News

Friday January 29, 2010


Footsore for the Unborn: Over 800 Steubenville Students in March for Life

STEUBENVILLE, OH, January 29, 2010 (LifeSiteNews.com) — It has been a long-standing tradition for the president of Franciscan University to cancel classes on the anniversary of Roe v. Wade since so many students regularly attended the annual March for Life in Washington, D.C.

This year, Franciscan’s contingent of students, faculty, staff, and alumni numbered well over 800.

Students for Life (SFL), the pro-life club on campus, organized the trip. Shaun Richter and Olivia Dvorjak, SFL members and coordinators for the trip, handled last-minute cancellations.

“It’s about five times as smooth as last year,” said Richter. “The best part of the process is just getting to go to the march, seeing all the planning come to fruition — when the buses pull out and we know we’ve done our part to make that happen.”
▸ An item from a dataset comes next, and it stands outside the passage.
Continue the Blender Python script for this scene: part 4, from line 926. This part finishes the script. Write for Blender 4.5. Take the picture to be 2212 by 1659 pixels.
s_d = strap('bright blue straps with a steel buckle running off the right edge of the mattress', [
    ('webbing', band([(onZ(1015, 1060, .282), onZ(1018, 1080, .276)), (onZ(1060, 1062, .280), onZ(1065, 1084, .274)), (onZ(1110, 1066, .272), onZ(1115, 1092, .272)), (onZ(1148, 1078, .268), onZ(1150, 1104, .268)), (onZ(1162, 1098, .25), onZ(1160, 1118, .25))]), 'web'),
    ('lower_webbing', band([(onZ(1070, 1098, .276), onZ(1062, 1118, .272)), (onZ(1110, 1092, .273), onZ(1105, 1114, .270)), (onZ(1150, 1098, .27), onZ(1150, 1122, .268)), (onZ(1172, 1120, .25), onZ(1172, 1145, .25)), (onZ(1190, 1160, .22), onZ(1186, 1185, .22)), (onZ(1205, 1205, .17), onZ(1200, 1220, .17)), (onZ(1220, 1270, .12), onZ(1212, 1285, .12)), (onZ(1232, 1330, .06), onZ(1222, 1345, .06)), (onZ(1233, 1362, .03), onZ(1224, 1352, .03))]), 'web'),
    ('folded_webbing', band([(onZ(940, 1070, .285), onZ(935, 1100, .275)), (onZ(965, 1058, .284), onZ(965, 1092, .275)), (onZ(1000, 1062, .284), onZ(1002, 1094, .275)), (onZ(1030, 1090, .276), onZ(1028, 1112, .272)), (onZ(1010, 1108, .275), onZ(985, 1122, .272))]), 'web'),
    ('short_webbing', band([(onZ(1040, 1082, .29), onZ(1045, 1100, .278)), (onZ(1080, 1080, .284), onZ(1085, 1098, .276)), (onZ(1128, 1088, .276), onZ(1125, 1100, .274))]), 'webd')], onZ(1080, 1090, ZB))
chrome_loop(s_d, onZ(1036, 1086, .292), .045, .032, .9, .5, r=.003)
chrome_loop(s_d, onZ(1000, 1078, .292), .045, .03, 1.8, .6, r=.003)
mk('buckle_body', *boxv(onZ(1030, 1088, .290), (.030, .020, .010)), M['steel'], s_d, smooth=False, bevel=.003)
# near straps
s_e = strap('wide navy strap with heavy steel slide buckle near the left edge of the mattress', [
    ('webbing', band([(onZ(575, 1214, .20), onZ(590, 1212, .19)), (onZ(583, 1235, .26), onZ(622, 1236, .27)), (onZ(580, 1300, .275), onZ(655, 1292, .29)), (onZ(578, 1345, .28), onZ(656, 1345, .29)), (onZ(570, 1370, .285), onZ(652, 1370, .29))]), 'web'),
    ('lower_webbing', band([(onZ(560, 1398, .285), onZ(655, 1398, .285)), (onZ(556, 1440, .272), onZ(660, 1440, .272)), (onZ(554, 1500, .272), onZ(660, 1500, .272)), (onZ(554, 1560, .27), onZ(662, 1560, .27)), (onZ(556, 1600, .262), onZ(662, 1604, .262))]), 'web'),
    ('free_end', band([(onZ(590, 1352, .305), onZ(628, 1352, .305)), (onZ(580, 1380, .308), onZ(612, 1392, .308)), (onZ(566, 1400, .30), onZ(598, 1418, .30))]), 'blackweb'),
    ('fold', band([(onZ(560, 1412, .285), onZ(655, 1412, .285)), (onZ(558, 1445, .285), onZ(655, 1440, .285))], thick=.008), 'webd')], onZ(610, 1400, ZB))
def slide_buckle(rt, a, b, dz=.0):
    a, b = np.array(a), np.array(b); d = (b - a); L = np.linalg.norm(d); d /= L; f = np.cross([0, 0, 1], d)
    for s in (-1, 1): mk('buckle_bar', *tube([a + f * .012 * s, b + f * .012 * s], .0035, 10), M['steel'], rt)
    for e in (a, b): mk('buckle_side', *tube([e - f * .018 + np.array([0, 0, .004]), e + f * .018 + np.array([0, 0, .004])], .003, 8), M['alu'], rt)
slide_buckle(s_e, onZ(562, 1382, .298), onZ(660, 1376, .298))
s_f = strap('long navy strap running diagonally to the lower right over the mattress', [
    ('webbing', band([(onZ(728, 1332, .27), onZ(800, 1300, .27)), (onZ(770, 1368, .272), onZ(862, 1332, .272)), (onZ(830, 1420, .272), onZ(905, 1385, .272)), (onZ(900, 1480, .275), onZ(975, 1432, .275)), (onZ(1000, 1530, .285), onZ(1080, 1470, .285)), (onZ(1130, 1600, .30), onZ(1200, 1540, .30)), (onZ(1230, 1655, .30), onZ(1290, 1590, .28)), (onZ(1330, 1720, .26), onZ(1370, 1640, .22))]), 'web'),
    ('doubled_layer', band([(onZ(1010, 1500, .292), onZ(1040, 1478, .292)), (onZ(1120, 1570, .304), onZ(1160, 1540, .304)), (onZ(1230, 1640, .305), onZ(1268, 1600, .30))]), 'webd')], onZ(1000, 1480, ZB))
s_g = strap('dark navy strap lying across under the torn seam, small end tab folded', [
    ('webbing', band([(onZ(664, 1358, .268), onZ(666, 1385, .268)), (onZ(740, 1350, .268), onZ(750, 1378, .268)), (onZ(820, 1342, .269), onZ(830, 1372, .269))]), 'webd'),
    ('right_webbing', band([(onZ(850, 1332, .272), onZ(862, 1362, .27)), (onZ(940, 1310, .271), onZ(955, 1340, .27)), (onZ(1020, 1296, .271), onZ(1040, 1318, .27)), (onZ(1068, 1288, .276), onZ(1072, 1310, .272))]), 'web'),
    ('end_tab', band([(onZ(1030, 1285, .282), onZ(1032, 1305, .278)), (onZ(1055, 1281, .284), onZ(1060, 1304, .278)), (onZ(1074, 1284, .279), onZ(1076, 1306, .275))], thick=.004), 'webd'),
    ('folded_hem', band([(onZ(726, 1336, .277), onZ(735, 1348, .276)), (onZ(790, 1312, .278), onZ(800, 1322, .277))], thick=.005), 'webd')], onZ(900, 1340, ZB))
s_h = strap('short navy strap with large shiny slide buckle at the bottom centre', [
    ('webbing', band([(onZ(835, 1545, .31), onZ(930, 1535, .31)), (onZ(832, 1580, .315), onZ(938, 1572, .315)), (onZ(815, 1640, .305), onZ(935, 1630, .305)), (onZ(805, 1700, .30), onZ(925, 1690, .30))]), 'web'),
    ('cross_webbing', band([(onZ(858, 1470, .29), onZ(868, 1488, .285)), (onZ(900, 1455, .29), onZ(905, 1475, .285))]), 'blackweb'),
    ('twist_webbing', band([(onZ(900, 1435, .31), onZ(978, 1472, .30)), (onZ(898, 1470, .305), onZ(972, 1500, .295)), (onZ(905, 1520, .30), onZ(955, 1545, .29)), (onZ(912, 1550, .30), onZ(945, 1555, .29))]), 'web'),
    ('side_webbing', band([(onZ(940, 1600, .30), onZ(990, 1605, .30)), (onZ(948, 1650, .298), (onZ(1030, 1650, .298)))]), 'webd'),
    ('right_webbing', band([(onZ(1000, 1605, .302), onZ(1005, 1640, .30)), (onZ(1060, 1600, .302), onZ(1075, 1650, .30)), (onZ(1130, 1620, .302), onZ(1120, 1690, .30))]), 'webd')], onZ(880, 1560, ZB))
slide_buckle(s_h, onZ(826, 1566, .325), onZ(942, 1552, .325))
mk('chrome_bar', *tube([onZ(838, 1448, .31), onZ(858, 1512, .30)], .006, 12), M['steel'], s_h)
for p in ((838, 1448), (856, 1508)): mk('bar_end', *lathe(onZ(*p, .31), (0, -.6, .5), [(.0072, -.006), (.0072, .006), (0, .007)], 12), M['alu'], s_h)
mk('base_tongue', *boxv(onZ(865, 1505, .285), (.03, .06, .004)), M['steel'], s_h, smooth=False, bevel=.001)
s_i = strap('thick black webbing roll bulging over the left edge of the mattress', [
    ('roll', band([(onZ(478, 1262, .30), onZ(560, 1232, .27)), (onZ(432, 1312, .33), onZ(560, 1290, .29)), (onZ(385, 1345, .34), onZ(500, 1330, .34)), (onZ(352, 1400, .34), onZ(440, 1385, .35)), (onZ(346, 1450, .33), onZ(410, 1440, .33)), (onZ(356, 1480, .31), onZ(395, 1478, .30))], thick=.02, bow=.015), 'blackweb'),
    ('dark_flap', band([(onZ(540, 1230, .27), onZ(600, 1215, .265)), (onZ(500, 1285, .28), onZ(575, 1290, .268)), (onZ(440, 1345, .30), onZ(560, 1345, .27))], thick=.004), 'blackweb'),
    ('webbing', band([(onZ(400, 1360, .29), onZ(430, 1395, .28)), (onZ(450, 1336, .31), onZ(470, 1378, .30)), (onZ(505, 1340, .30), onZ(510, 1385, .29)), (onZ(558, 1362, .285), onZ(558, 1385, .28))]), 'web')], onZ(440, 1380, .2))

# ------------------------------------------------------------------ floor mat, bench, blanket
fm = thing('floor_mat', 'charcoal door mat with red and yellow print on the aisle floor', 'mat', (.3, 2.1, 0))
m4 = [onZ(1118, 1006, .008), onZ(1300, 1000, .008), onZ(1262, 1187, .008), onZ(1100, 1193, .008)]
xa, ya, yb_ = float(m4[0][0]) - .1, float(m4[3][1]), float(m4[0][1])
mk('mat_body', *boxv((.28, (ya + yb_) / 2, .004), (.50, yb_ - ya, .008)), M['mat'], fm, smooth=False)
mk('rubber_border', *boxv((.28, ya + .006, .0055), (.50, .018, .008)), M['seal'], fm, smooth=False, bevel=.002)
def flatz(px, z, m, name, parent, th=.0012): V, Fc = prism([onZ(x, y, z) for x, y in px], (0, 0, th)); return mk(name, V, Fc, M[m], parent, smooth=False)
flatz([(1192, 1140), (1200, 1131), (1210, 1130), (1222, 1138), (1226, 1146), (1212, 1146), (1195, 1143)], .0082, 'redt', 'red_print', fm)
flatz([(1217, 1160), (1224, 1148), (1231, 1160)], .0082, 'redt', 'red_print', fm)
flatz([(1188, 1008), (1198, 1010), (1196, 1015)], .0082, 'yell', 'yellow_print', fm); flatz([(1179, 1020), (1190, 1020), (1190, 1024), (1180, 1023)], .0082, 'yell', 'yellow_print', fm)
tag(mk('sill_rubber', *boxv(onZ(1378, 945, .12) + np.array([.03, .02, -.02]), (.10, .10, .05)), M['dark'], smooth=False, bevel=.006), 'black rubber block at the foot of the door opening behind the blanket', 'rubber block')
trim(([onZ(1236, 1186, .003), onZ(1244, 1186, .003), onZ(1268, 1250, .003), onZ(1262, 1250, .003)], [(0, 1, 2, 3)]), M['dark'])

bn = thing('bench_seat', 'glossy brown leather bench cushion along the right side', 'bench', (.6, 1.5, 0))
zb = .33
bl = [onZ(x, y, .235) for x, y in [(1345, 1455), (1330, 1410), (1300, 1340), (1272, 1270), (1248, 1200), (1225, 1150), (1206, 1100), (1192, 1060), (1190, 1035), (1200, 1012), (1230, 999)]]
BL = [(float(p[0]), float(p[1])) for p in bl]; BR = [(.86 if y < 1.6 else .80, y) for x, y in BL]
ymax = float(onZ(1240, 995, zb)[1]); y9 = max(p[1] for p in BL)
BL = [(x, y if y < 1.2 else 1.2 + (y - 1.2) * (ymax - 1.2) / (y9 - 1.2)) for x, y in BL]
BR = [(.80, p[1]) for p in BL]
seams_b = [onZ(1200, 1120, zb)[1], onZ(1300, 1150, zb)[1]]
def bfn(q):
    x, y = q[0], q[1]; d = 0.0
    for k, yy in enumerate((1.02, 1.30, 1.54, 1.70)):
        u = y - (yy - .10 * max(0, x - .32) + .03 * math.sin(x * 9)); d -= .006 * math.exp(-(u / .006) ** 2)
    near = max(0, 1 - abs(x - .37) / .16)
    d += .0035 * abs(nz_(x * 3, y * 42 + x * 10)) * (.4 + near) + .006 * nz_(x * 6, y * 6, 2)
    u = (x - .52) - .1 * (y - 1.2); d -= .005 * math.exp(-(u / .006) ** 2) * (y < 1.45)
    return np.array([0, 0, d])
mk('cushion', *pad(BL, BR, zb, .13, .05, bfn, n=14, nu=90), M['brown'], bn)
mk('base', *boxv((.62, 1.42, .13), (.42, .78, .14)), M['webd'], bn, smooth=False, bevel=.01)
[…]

For Dvorjak, the march is familiar territory. She says she’s attended “about six or seven — I can’t remember exactly.”

“Every year something more significant happens at the march than the year before,” she said.

At 10:00 p.m. the night before the march, Father Dan Pattee, TOR, chair of Franciscan University’s Theology Department, led a prayer vigil in Christ the King Chapel. The students participated in Eucharistic adoration and read portions of the encyclical “Evangelium Vitae,” followed by a short reflection from Father Pattee.

The vigil ended with the Divine Mercy Chaplet and a closing benediction from Father Pattee.

The buses departed at close to midnight for the Basilica of the National Shrine of the Immaculate Conception and a morning Mass before the march. During the six-hour ride, bus captains led everyone in the Sorrowful Mysteries of the Rosary for a successful march, for the unborn, and for families, followed by the prayer for Christian unity. Some students began a quiet rendition of Salve Regina, which quickly trailed off into silence and sleep.

The students awoke to D.C. and a dusky dawn. The basilica loomed up out of the night, towering above the surrounding Catholic University of America campus. As the Franciscan contingent filed in one man could be heard saying, “You hear that, Andy? These guys are from Franciscan University. Their university sent seven buses of kids, seven buses. Wow. That’s a high percentage of kids!”

In his homily at the morning mass, Archbishop Timothy Broglio said, “Our faith urges us to respond to any situation of suffering, injustice, poverty, and a host of other contemporary ills. That faith convoked us last night to gather in prayer, vigil, and preparation for our annual witness to the importance and dignity of every human life.”

He emphasized that Catholics cannot just stand by while injustice occurs, but must speak for the voiceless. “We believe that the right to life is inscribed in the conscience of humanity. It is not merely a Catholic issue.”

After the Mass, students used their free time before the noon rally and march to tour the city and explore the glories of the basilica.

The metro lines between the campus and the National Mall were full of eager high school and college students. The earlier rain had cleared up, leaving gray skies and a muddy mall. The Franciscan University banner stood out in the gathering crowd, carried proudly by students, emblazoned with the Scripture verse, “Before I formed you in the womb, I knew you” (Jeremiah 1:5).

Gradually, the National Mall filled up with marchers converging from all quarters of D.C. — with attendance later estimated between 250,000-400,000, the biggest March for Life ever.

After the speeches, the March for Life commenced. The number of pro-lifers in attendance was so massive that progress occurred in fits and starts. Father Dan Pattee led Franciscan students in a Rosary as the banner inched slowly forward.

Though each group had gathered at the rally around their respective banners, people dispersed into the crowds fairly soon after the march began. Franciscan students marched side by side with Anglicans for Life, Lutherans for Life, high school students from across the country, and men and women bearing testimony to the children they’d lost through abortion.

Several hours after the rally, the Supreme Court came into view, signaling that the end of the march had come. Franciscan University students met their buses by the National Museum of the American Indian, footsore but happy. Some would stay for the Students for Life of America Conference on Saturday at Catholic University of America’s campus.

On the ride home, students slept, watched movies, and discussed the march. “I like that the University has such an emphasis on the March for Life — enough to cancel a day of classes.” said Olivia Smithmier-Bohn, a freshman philosophy and theology major from Madison, Wisconsin.

She gave several reasons for her involvement. “The pro-life cause has been very near and dear to my heart, both for its intrinsic value and because recently someone referred to me and another parishioner as two pro-life warriors. I said to myself, ‘I don’t deserve that compliment. I’ve done nothing.’ But that challenged me to do more, and so I’ve become progressively more involved.

“Another motivation for me to get involved — if the pro-abortionists had their way, I would not exist,” she said, holding her white cane. “I am a primary candidate for someone who should have been aborted for basically every reason you can think of.”